By Karim Madad
ISLAMABAD Aug 16 (INP-WealthPK): The business community has urged the government to privatise all state-owned enterprises (SOEs) incurring heavy losses to the national exchequer since decades.
Talking to a delegation of industrialists and traders, Chief Executive Officer (CEO) of Pakistan Furniture Council Mian Kashif Ashfaq said the manifestoes of most mainstream political parties throughout the country advocate divestment of government stakes in the SOEs to curtail losses, and reduce government footprint in business, but these pledges have not been materialised even after a long span of time.
After the meeting, Mian Kashif Ashfaq told WealthPK that the loss-making SOEs cost over 4.5% of the gross domestic product (GDP) according to the estimates of financial year 2018-19. It also included losses of 2% of GDP on account of only three entities i.e., Pakistan International Airlines (PIA), Pakistan Steel Mills (PSM), and Pakistan Railways.
Mian Kashif said the previous government finalised by March 2021 a triage of 85 out of total 212 public sector companies for their ultimate privatisation, liquidity or retention in the public sector. The overall revenues of all these 85 SOEs in 2018-19 amounted to about Rs4 trillion, while the book value of their assets stood at Rs19 trillion, but still caused about R287 billion losses in 2017-18.

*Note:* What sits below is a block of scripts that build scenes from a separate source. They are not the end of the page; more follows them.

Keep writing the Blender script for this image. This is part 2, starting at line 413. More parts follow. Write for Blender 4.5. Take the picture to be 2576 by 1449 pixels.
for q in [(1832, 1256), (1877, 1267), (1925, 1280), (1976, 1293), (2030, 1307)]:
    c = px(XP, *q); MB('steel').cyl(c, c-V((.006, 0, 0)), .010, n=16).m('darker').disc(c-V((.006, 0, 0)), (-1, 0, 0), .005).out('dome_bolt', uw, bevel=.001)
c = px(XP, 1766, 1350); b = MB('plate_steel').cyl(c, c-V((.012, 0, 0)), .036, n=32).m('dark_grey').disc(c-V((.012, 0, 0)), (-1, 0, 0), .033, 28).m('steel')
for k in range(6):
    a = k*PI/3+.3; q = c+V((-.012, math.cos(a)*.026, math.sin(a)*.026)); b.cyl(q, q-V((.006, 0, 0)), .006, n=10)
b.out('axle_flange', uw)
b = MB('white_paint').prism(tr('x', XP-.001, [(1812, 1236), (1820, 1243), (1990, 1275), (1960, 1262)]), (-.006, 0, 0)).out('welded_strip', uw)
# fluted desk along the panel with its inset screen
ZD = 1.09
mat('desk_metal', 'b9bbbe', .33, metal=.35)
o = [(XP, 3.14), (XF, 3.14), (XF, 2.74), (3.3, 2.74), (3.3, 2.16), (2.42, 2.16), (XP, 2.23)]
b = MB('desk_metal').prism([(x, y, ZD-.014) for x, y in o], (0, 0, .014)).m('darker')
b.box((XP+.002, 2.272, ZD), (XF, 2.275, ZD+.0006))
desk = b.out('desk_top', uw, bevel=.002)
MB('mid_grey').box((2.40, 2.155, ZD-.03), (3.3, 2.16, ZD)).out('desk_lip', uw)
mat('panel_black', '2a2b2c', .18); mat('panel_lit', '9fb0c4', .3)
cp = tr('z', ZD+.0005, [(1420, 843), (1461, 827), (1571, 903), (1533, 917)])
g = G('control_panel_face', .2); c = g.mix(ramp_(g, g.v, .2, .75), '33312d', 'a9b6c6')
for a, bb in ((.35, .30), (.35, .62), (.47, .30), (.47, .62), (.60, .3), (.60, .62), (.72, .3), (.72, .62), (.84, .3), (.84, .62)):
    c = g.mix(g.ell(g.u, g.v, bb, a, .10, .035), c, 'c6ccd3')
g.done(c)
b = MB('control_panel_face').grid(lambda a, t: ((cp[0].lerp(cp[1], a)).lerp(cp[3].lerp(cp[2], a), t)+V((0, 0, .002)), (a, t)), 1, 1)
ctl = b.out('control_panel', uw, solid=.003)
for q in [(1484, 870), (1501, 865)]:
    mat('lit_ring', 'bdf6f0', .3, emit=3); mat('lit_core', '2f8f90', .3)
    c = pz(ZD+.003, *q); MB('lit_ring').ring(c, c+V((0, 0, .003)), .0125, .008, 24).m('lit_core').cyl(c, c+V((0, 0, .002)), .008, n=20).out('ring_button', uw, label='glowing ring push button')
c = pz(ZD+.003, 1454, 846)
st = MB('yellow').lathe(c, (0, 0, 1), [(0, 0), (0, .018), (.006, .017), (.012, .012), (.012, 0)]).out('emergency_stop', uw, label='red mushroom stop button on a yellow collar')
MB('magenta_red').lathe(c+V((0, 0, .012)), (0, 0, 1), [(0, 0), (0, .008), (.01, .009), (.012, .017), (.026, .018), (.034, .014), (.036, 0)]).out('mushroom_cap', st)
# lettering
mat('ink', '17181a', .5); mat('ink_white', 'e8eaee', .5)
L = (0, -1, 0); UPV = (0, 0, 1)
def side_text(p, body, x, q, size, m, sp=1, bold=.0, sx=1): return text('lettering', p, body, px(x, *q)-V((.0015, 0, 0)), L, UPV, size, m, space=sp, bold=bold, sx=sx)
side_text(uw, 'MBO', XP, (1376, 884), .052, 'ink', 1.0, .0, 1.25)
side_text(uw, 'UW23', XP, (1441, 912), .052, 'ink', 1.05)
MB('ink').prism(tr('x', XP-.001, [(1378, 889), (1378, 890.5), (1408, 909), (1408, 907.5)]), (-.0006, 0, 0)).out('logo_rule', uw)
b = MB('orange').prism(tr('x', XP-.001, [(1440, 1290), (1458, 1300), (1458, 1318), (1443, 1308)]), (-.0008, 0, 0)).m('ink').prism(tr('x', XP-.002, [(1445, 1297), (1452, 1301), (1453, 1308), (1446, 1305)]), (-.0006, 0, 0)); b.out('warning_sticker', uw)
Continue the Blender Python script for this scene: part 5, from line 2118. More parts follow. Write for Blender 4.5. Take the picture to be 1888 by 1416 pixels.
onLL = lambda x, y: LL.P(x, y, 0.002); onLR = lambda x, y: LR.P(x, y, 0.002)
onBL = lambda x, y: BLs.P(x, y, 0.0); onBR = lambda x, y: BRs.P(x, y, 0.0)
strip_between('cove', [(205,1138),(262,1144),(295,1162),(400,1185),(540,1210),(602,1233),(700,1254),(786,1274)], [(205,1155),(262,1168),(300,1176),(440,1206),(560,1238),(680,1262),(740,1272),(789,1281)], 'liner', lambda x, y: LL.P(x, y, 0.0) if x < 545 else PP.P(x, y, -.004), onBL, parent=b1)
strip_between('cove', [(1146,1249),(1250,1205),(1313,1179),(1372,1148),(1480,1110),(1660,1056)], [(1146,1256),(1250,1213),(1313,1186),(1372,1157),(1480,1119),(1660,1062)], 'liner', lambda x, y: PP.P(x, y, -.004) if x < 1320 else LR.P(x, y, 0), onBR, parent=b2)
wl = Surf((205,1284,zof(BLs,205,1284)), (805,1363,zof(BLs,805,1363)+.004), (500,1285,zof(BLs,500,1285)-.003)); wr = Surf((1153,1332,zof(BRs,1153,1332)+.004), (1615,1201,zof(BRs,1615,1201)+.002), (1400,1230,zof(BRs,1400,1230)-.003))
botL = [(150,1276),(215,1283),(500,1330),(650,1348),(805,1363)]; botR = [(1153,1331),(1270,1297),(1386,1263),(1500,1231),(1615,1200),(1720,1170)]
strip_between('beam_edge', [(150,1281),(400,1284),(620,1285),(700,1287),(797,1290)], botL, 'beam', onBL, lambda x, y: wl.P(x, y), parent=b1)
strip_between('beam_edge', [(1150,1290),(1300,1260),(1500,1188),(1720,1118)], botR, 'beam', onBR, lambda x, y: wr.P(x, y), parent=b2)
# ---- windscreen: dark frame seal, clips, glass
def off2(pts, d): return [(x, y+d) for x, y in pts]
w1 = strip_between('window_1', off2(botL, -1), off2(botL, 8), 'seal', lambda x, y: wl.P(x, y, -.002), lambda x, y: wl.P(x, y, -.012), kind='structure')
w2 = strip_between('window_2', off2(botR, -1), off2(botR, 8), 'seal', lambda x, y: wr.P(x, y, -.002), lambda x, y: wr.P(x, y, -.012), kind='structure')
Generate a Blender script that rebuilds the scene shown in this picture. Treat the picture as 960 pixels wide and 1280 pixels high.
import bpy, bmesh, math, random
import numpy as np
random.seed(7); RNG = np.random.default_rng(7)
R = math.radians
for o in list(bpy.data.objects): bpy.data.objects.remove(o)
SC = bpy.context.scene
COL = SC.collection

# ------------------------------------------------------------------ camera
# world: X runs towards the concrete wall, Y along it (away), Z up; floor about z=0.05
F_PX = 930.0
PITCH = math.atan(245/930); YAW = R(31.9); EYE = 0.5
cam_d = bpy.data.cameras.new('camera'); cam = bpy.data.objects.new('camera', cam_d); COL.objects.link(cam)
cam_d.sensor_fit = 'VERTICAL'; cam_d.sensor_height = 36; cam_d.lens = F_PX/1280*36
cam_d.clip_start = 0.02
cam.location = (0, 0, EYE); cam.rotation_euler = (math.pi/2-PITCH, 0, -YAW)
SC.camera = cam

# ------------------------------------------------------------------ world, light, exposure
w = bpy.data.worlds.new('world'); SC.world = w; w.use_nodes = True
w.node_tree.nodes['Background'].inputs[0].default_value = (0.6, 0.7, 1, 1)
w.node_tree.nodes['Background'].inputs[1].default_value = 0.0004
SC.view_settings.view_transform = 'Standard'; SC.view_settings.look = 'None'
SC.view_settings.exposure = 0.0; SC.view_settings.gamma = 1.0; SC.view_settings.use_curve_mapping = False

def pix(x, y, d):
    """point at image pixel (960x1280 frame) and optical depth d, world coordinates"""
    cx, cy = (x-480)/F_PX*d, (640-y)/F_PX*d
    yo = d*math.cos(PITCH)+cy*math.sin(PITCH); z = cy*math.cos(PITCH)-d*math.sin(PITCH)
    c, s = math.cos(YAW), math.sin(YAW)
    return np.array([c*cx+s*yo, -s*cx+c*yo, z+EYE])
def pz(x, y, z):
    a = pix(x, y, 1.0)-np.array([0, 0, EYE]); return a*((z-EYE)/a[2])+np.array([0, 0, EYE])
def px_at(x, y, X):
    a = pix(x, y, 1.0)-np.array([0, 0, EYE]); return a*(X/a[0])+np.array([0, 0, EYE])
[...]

Mian Kashif said another 24 targeted companies in the pipeline for sale in next phase between 2023-24 must also be placed for transparent privatisation. He said it’s an established fact worldwide that business activities are always carried by private sector, not public sector, as private sector employs best possible ways to run in profit.
Participants of the meeting urged the government to offer packages of incentives to buyers of loss-making SOEs to run efficiently.
The federal secretary of Privatisation Ministry said at a recent meeting of the Senate Standing Committee on Privatisation that the Cabinet Committee on Privatisation (CCoP) in May 2021 had approved concession contracts for eight of the 10 DISCOs (power distribution companies), whereas the management contract was approved for Quetta Electric Supply Company (QESCO) and Tribal Electric Supply Company (TESCO).
Furthermore, in view of the past lessons learnt and latest global practices, for the privatisation of DISCOs, “Pakistan Model” was also proposed by a working group comprising officials from the Ministry of Privatisation, National Electric Power Regulatory Authority (NEPRA), Power Division, Central Power Purchasing Agency (CPPA-G) and World Bank.
However, there have been subsequent changes in policy and regulatory framework which has direct impact on DISCOs and the scope of concession and management contracts to be developed as part of this arrangement. The members of the standing committee discussed the extent of technical and commercial losses in various DISCOs and efforts being put in by the Power Division to improve.
The committee was also informed that the CCoP in its meeting held in June this year directed the Power Division to write to all the provinces through the Ministry of Inter-Provincial Coordination (IPC) for negotiations for privatization of the relevant DISCOs.
Federal Minister for Privatisation Abid Hussain Bhayo said Sindh province is already in the process of negotiation with Power Division for the acquisition of Sukkur Electric Supply Company (SEPCO) and Hyderabad Electric Supply Company (HESCO).
The standing committee directed that regardless of participation or privatisation, as per the new policy, the role of provincial, district and law-enforcing agencies should be institutionalized in curbing line losses and poor collections.